Doherty PAs have attracted significant attention in mobile RF PA design due to their improved efficiency, especially during power backoff. The Doherty concept leverages dynamic load modulation: two amplifiers operating in different states cooperate so that the effective load seen by the main amplifier changes with output level, improving backoff efficiency.

Doherty architecture is not new. William H. Doherty of Bell Labs invented it in 1936 to build efficient high-power transmitters. The technology found increased relevance from the 1990s onward with mobile communications and advanced semiconductor and linearization techniques, becoming widespread in base station PAs.

The fundamental principle of Doherty PA is load modulation. If a load R is driven by a voltage source V1 and a current source I2, the impedance seen by V1 depends on I2. Varying I2 therefore modulates the load impedance seen by V1, which is the essence of load modulation.

Figure: Load modulation under voltage and current source excitation

In PA implementations, transistors are often modeled as current sources. Doherty designs use impedance inverter networks to translate current-source behavior into the required voltage behavior and include compensation lines for phase alignment and matching.

Figure: Doherty principle and implementation

A Doherty PA contains a Carrier path and a Peak path. At low power only the Carrier is active and sees a high load impedance for high efficiency. At high power the Peak amplifier turns on, modulating the Carrier load to achieve higher output power while maintaining efficiency across power backoff.

In practice, Doherty analysis requires simultaneous consideration of power, voltage, and impedance. Designers analyze two operating points—backoff power and saturation power—and study how each transistor’s impedance, power, and voltage change between those points.

Figure: Doherty efficiency improvement during power backoff (example: 60 GHz PA)

Doherty PAs are common in base stations but less so in handsets. Mobile devices operate in complex environments with many bands and modes, and Doherty’s load sensitivity and narrower bandwidth can complicate handset integration. To use Doherty in phones, designers often sacrifice some backoff efficiency to meet temperature, antenna VSWR, and multi-band requirements.

Design cues for identifying Doherty PAs:

• At least two amplifier paths.
• Asymmetry between the paths, either by design or biasing.
• Non-symmetric power combining network.
• Distinctive S11/S22 behavior that differentiates it from balance PAs.

Hybrid and combined architectures

PA architectures can be mixed. For example, within a Doherty or push-pull PA each amplifier branch can use current or voltage combining. Different special combining techniques can be combined: a Doherty carrier and peak amplifier could each be push-pull devices, or two Doherty PAs could be combined into a balanced arrangement to reduce load sensitivity. Hybrid designs may use Wilkinson splitters, quadrature couplers, differential amplifiers, and Doherty topology together.

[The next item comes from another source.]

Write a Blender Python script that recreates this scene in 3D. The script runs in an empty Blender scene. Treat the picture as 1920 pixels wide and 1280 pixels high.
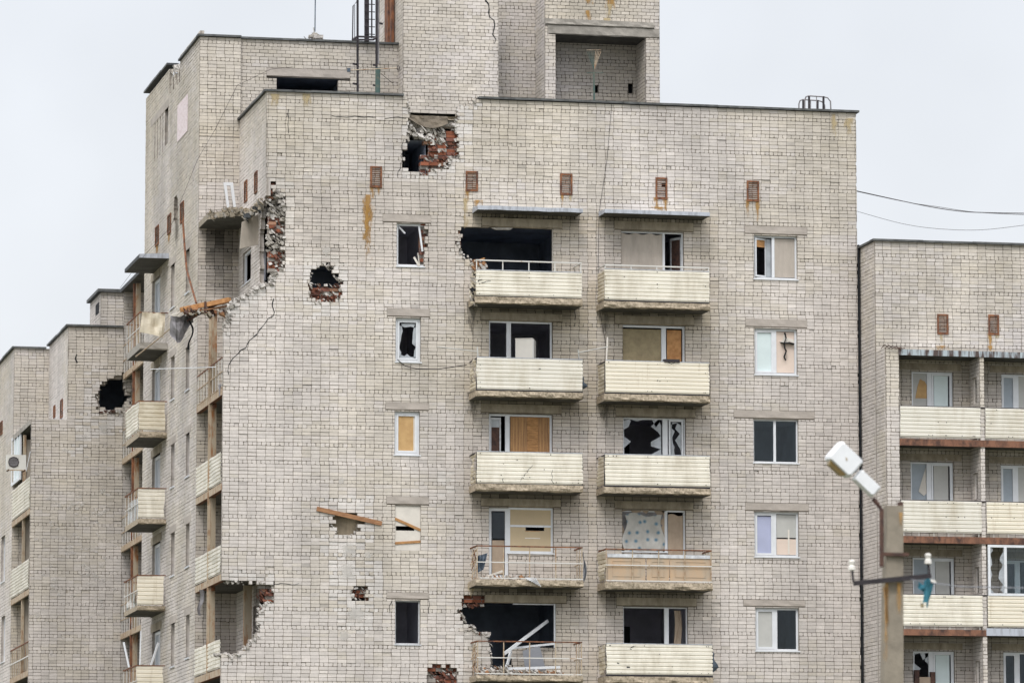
import bpy, math, random
import numpy as np
from mathutils import Vector, noise
random.seed(7); rng = np.random.default_rng(7)
sc = bpy.context.scene; COL = sc.collection
# ------------------------------------------------------------------ camera
FPX = 9015.0; PITCH = math.atan(1120/9015.0); YAW = math.radians(12.06); CZ = 1.7
cam = bpy.data.cameras.new('camera'); co = bpy.data.objects.new('camera', cam); COL.objects.link(co)
co.location = (0, 0, CZ); co.rotation_euler = (math.pi/2+PITCH, 0, -YAW)
cam.sensor_width = 36; cam.lens = FPX/1920*36; cam.clip_start = 1; cam.clip_end = 5000
cam.dof.use_dof = True; cam.dof.focus_distance = 139; cam.dof.aperture_fstop = 2.4
sc.camera = co
# ------------------------------------------------------------------ world and sun (overcast)
w = bpy.data.worlds.new('World'); sc.world = w; w.use_nodes = True
nt = w.node_tree; nt.nodes.clear()
def N(t, **k):
    n = nt.nodes.new(t)
    for a, b in k.items(): setattr(n, a, b)
    return n
SUN_EL, SUN_AZ = math.radians(52), math.radians(205)
out = N('ShaderNodeOutputWorld'); bg = N('ShaderNodeBackground'); sky = N('ShaderNodeTexSky', sky_type='NISHITA', sun_disc=False)
sky.sun_elevation = SUN_EL; sky.sun_rotation = SUN_AZ; sky.dust_density = 4
tc = N('ShaderNodeTexCoord'); sep = N('ShaderNodeSeparateXYZ'); nt.links.new(tc.outputs['Generated'], sep.inputs[0])
mr = N('ShaderNodeMapRange'); nt.links.new(sep.outputs['Z'], mr.inputs['Value'])
mr.inputs['From Min'].default_value = 0.02; mr.inputs['From Max'].default_value = 1
ramp = N('ShaderNodeValToRGB'); nt.links.new(mr.outputs[0], ramp.inputs[0])
ramp.color_ramp.elements[0].color = (9.0, 9.25, 9.55, 1); ramp.color_ramp.elements[1].color = (29, 29, 29.5, 1)
e = ramp.color_ramp.elements.new(0.2); e.color = (8.85, 9.2, 9.75, 1)
nz = N('ShaderNodeTexNoise'); nz.inputs['Scale'].default_value = 16; nz.inputs['Detail'].default_value = 3; nt.links.new(tc.outputs['Generated'], nz.inputs['Vector'])
mr2 = N('ShaderNodeMapRange'); mr2.inputs['From Min'].default_value = .3; mr2.inputs['From Max'].default_value = .7
mr2.inputs['To Min'].default_value = .955; mr2.inputs['To Max'].default_value = 1.05; nt.links.new(nz.outputs[0], mr2.inputs[0])
mul = N('ShaderNodeVectorMath', operation='SCALE'); nt.links.new(ramp.outputs[0], mul.inputs[0]); nt.links.new(mr2.outputs[0], mul.inputs['Scale'])
mx = N('ShaderNodeMixRGB'); mx.inputs[0].default_value = 0.9
nt.links.new(sky.outputs[0], mx.inputs[1]); nt.links.new(mul.outputs[0], mx.inputs[2])
nt.links.new(mx.outputs[0], bg.inputs[0]); bg.inputs[1].default_value = 0.1; nt.links.new(bg.outputs[0], out.inputs[0])
sl = bpy.data.lights.new('sun', 'SUN'); sl.energy = 1.45; sl.angle = math.radians(18); sl.color = (1, .965, .92)
so = bpy.data.objects.new('sun', sl); COL.objects.link(so)
sd = Vector((math.sin(SUN_AZ)*math.cos(SUN_EL), math.cos(SUN_AZ)*math.cos(SUN_EL), math.sin(SUN_EL)))
so.rotation_euler = sd.to_track_quat('Z', 'Y').to_euler(); so.location = (0, 60, 60)
sc.view_settings.view_transform = 'Standard'; sc.view_settings.look = 'None'; sc.view_settings.gamma = 1; sc.view_settings.exposure = 0.0
# ------------------------------------------------------------------ pixel -> place on a plane (used to measure the facades)
_F = Vector((math.sin(YAW)*math.cos(PITCH), math.cos(YAW)*math.cos(PITCH), math.sin(PITCH)))
_R = Vector((math.cos(YAW), -math.sin(YAW), 0)); _U = _R.cross(_F)
def ray(u, v): return _F + _R*((u-960)/FPX) + _U*((640-v)/FPX)
def pf(u, v, Y):
    d = ray(u, v); t = Y/d.y; return d.x*t, CZ+d.z*t
def ps(u, v, X):
    d = ray(u, v); t = X/d.x; return d.y*t, CZ+d.z*t
D = 135.0; DB = 140.1; DL = 157.0; DL2 = 162.5; DR = 133.45; DRL = 132.45; DT = 139.45
XL = pf(417, 900, D)[0]; XR = pf(500, 200, D)[0]
# ------------------------------------------------------------------ materials
MATS = {}
def mat(name, col, rough=.85, metal=0, nscale=3.0, namp=.25, col2=None, bump=.3, bscale=40, thr=None, stretch=None, spec=.3):
    m = bpy.data.materials.new(name); m.use_nodes = True; t = m.node_tree; b = t.nodes['Principled BSDF']
    L = t.links.new; tc = t.nodes.new('ShaderNodeTexCoord'); g = t.nodes.new('ShaderNodeNewGeometry')
    mp = t.nodes.new('ShaderNodeMapping'); L(g.outputs['Position'], mp.inputs[0])
    if stretch: mp.inputs['Scale'].default_value = stretch
    n = t.nodes.new('ShaderNodeTexNoise'); n.inputs['Scale'].default_value = nscale; n.inputs['Detail'].default_value = 6; n.inputs['Roughness'].default_value = .65
    L(mp.outputs[0], n.inputs['Vector'])
    r = t.nodes.new('ShaderNodeValToRGB'); L(n.outputs[0], r.inputs[0])
    lo, hi = thr or (.3, .7)
    r.color_ramp.elements[0].position = lo; r.color_ramp.elements[1].position = hi
    c = Vector(col); c2 = Vector(col2) if col2 else c*(1-namp)
    c1 = c if col2 else c*(1+namp*.6)
    r.color_ramp.elements[0].color = (*c2, 1); r.color_ramp.elements[1].color = (*c1, 1)
    L(r.outputs[0], b.inputs['Base Color'])
    b.inputs['Roughness'].default_value = rough; b.inputs['Metallic'].default_value = metal
    b.inputs['Specular IOR Level'].default_value = spec
    if bump:
        n2 = t.nodes.new('ShaderNodeTexNoise'); n2.inputs['Scale'].default_value = bscale; n2.inputs['Detail'].default_value = 4
        L(g.outputs['Position'], n2.inputs['Vector'])
        bp = t.nodes.new('ShaderNodeBump'); bp.inputs['Strength'].default_value = bump; bp.inputs['Distance'].default_value = .02
        L(n2.outputs[0], bp.inputs['Height']); L(bp.outputs[0], b.inputs['Normal'])
    MATS[name] = m; return m
def attr_mat(name, rough=.9):
    m = bpy.data.materials.new(name); m.use_nodes = True; t = m.node_tree; b = t.nodes['Principled BSDF']; L = t.links.new
    a = t.nodes.new('ShaderNodeAttribute'); a.attribute_name = 'Col'
    g = t.nodes.new('ShaderNodeNewGeometry')
    n = t.nodes.new('ShaderNodeTexNoise'); n.inputs['Scale'].default_value = 14; n.inputs['Detail'].default_value = 8; n.inputs['Roughness'].default_value = .7
    L(g.outputs['Position'], n.inputs['Vector'])
    mr = t.nodes.new('ShaderNodeMapRange'); mr.inputs['From Min'].default_value = .3; mr.inputs['From Max'].default_value = .7
    mr.inputs['To Min'].default_value = .88; mr.inputs['To Max'].default_value = 1.09; L(n.outputs[0], mr.inputs[0])
    n3 = t.nodes.new('ShaderNodeTexNoise'); n3.inputs['Scale'].default_value = .45; n3.inputs['Detail'].default_value = 5
    mp = t.nodes.new('ShaderNodeMapping'); mp.inputs['Scale'].default_value = (1.5, 1.5, .5); L(g.outputs['Position'], mp.inputs[0]); L(mp.outputs[0], n3.inputs['Vector'])
    mr3 = t.nodes.new('ShaderNodeMapRange'); mr3.inputs['From Min'].default_value = .35; mr3.inputs['From Max'].default_value = .7
    mr3.inputs['To Min'].default_value = 1.06; mr3.inputs['To Max'].default_value = .80; L(n3.outputs[0], mr3.inputs[0])
    mm = t.nodes.new('ShaderNodeMath'); mm.operation = 'MULTIPLY'; L(mr.outputs[0], mm.inputs[0]); L(mr3.outputs[0], mm.inputs[1])
    sc_ = t.nodes.new('ShaderNodeVectorMath'); sc_.operation = 'SCALE'; L(a.outputs['Color'], sc_.inputs[0]); L(mm.outputs[0], sc_.inputs['Scale'])
    L(sc_.outputs[0], b.inputs['Base Color']); b.inputs['Roughness'].default_value = rough; b.inputs['Specular IOR Level'].default_value = .2
    n2 = t.nodes.new('ShaderNodeTexNoise'); n2.inputs['Scale'].default_value = 35; n2.inputs['Detail'].default_value = 3; L(g.outputs['Position'], n2.inputs['Vector'])
    bp = t.nodes.new('ShaderNodeBump'); bp.inputs['Strength'].default_value = .2; bp.inputs['Distance'].default_value = .01
    L(n2.outputs[0], bp.inputs['Height']); L(bp.outputs[0], b.inputs['Normal'])
    MATS[name] = m; return m
def decal_mat(name, col, col2, kind):
    """stain with a shape of its own: kind 'run' = streak running down, 'spot' = round scar"""
    m = bpy.data.materials.new(name); m.use_nodes = True; t = m.node_tree; b = t.nodes['Principled BSDF']; L = t.links.new
    uv = t.nodes.new('ShaderNodeUVMap'); uv.uv_map = 'UVMap'; s = t.nodes.new('ShaderNodeSeparateXYZ'); L(uv.outputs[0], s.inputs[0])
    g = t.nodes.new('ShaderNodeNewGeometry')
    mp = t.nodes.new('ShaderNodeMapping'); L(g.outputs['Position'], mp.inputs[0])
    if kind == 'run': mp.inputs['Scale'].default_value = (1, 1, .35)
    n = t.nodes.new('ShaderNodeTexNoise'); n.inputs['Scale'].default_value = 12; n.inputs['Detail'].default_value = 5; L(mp.outputs[0], n.inputs['Vector'])
    def M(op, x, y):
        k = t.nodes.new('ShaderNodeMath'); k.operation = op
        for i, v in enumerate((x, y)):
            if v is None: continue
            if isinstance(v, (int, float)): k.inputs[i].default_value = v
            else: L(v, k.inputs[i])
        return k.outputs[0]
    du = M('ABSOLUTE', M('SUBTRACT', s.outputs['X'], .5), None); dv = M('SUBTRACT', s.outputs['Y'], .5)
    if kind == 'run':
        fo = M('MULTIPLY', M('SUBTRACT', 1, M('MULTIPLY', du, 2)), M('POWER', s.outputs['Y'], .6))
        a = M('MULTIPLY', M('SUBTRACT', M('ADD', M('MULTIPLY', fo, .9), M('MULTIPLY', n.outputs[0], 1.5)), 1.0), 1.7)
    else:
        r = M('POWER', M('ADD', M('MULTIPLY', du, du), M('MULTIPLY', dv, dv)), .5)
        a = M('MULTIPLY', M('SUBTRACT', M('ADD', M('SUBTRACT', 1, M('MULTIPLY', r, 2.2)), n.outputs[0]), .95), 2.6)
    cl = t.nodes.new('ShaderNodeClamp'); L(a, cl.inputs[0]); cl.inputs['Max'].default_value = .75 if kind == 'run' else .45
    mixc = t.nodes.new('ShaderNodeMixRGB'); L(n.outputs[0], mixc.inputs[0]); mixc.inputs[1].default_value = (*col, 1); mixc.inputs[2].default_value = (*col2, 1)
    L(mixc.outputs[0], b.inputs['Base Color']); L(cl.outputs[0], b.inputs['Alpha']); b.inputs['Roughness'].default_value = .95; b.inputs['Specular IOR Level'].default_value = .1
    MATS[name] = m; return m
attr_mat('brick'); mat('mortar', (.235, .205, .175), .95, namp=.35, nscale=2, bump=0)
mat('concrete', (.36, .335, .30), nscale=2.5, namp=.3, bscale=30)
mat('lintel_concrete', (.45, .405, .365), nscale=1.2, namp=.2, stretch=(1, 1, 2))
mat('lintel_dirty', (.37, .32, .25), nscale=1.6, namp=.45, stretch=(2, 2, .8))
mat('slab_concrete', (.47, .395, .30), nscale=13, col2=(.20, .165, .12), thr=(.34, .56), bump=.7, bscale=22)
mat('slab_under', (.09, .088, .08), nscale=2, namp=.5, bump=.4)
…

Figure: Example PA combining multiple architectures

Conclusion

This article summarized common PA architectures used in engineering practice, explaining design principles, architecture characteristics, and typical implementation methods. There is no universally best PA architecture; the right choice depends on system requirements and constraints. Understanding the characteristics of different PA types is essential for selecting a suitable architecture.